Baptiste Dupré fa l'avvocato: ha sposato la bella Anne ed ereditato lo studio e la clientela del suocero, uno dei più prestigiosi avvocati parigini.
Ma Baptiste Dupré è un giocatore. Lo è per natura. Lo è sempre stato, ben prima di dedicarsi seriamente alla professione legale.
Ciò che si è, prevale. Una moglie desiderabile, una bella casa, una macchina elegante, non hanno potere contro la noia, l'insoddisfazione che nasce dal non poter assecondare la propria natura. Baptiste ricomincia a cercare nel sottobosco della notte parigina qualcuno da sfidare, persone che possano stargli alla pari. Finisce ad un tavolo di poker nel retro del Royal Etoile, a giocare con un ex campione di automobilismo, un uomo d'affari libanese, due imprenditori e un giocatore professionista, Pierre Leguen.
Chi sembra più interessato d'ogni altro a quelle partite notturne, però, è Franck Moreno, il proprietario del locale. E quando Baptiste comincia a perdere...
Al suo terzo romanzo, Jean-Michel Guenassia accantona il racconto di storie nella Storia, che aveva caratterizzato i suoi libri precedenti, e intreccia due temi “forti” della letteratura: quelli del “sosia” e del destino personale.
Mette i suoi protagonisti sui due piatti della bilancia: Baptiste Dupré è all'apice, e da lì comincia la sua irrefrenabile discesa; Pierre Delaunay è invece al suo punto più basso – in carcere da innocente – e, in forza di un puro colpo di fortuna colto al volo dal suo amico Moreno, intravede la speranza di una risalita.

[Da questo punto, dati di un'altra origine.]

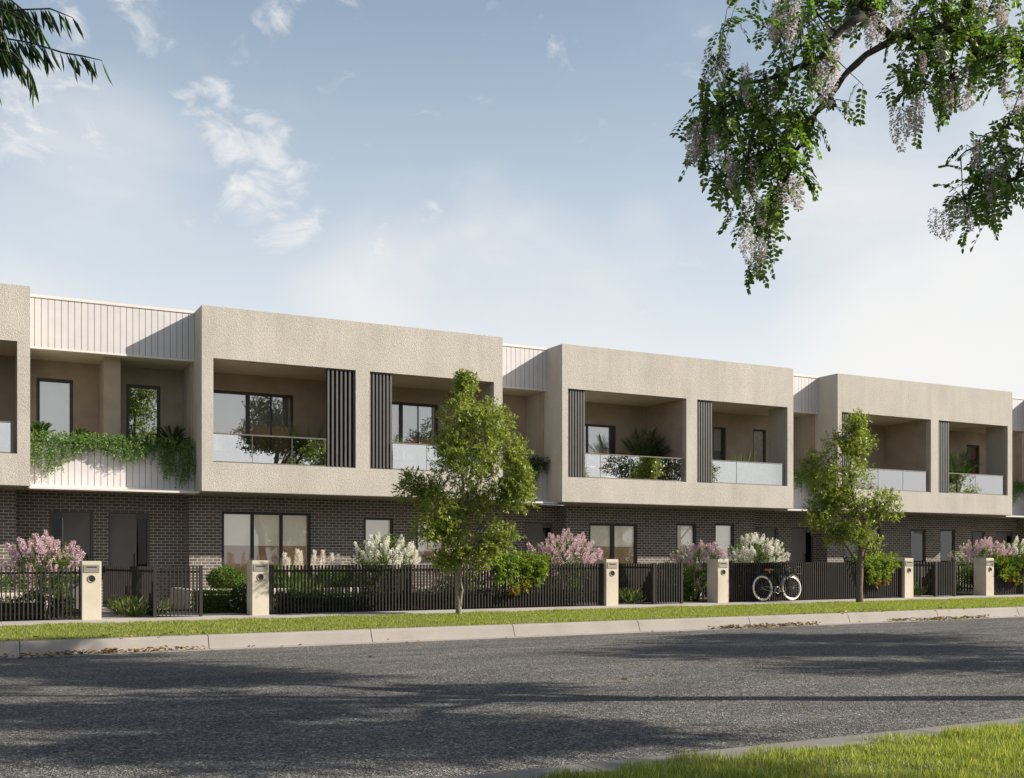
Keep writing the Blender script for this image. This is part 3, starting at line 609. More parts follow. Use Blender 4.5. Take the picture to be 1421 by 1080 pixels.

La scrittura di Guenassia, nel dipanare il filo del racconto, è scorrevole ed essenziale. Ma siamo lontanissimi dal suo splendido libro d'esordio: “Il club degli incorreggibili ottimisti”, nel narrare la storia dei dissidenti dell'Est attraverso lo sguardo di un ragazzino curioso, aveva un respiro epico. Non a caso nel 2009 ha vinto il Premio Goncourt (il maggior premio letterario di Francia).
“La mano sbagliata”, invece, ha la sua parte migliore nei finali e controfinali che si susseguono, e che chiudono inesorabilmente il cerchio attorno ai personaggi principali, l'uno dopo l'altro. Beninteso, non si tratta di un classico giallo. A un certo punto quei finali viene naturale immaginarli, ma non è detto che li si indovinino: segno, al di là della semplicità della storia, di un intreccio ben strutturato.
“Se davvero vedete tutto, sapete che non ho fatto niente di male.”